Great research! Here are a few clarifying notes that may help make sense of what you’re observing.

OBS always records variable frame rate. It needs the ability to drop frames if the computer gets under heavy load. If OBS couldn’t drop frames under load, the video encoding would be instantly broken (invalid bitstream). However, if the computer did not go under heavy load, then the video will look like constant frame rate merely because no frames were dropped, not because it was specifically a constant frame rate recording.

Annoyingly enough, ProRes can be variable frame rate. Apple smartphones in particular create variable frame rate ProRes. ProRes as a specification only defines the encoding methods (how to get from image to digital bits and back). ProRes does not define any frame rates (outside of bitrate targets).

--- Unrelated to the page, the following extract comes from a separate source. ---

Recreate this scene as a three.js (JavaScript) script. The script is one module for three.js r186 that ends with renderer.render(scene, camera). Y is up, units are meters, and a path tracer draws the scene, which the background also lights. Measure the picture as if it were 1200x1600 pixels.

This is the way. Also, the -vsync cfr flag is important to add.

When I convert videos, I like to force the frame rate of the converted file to match my intended project frame rate. This results in less work for Shotcut to do while I am editing and generally results in more consistent results.

This was fixed in version 24.11

• Fixed Convert stopped converting variable frame rate to constant (broke in v24.10).

It is what is for performance and compatibility of code written for pixel processing. Performance was especially important when initially developing MLT 20 years ago. Once a lot of code is written one way people are not so motivated to rewrite or update all the things. The GPU Effects mode (about 10 years old) uses 16-bit float RGBA and linear color.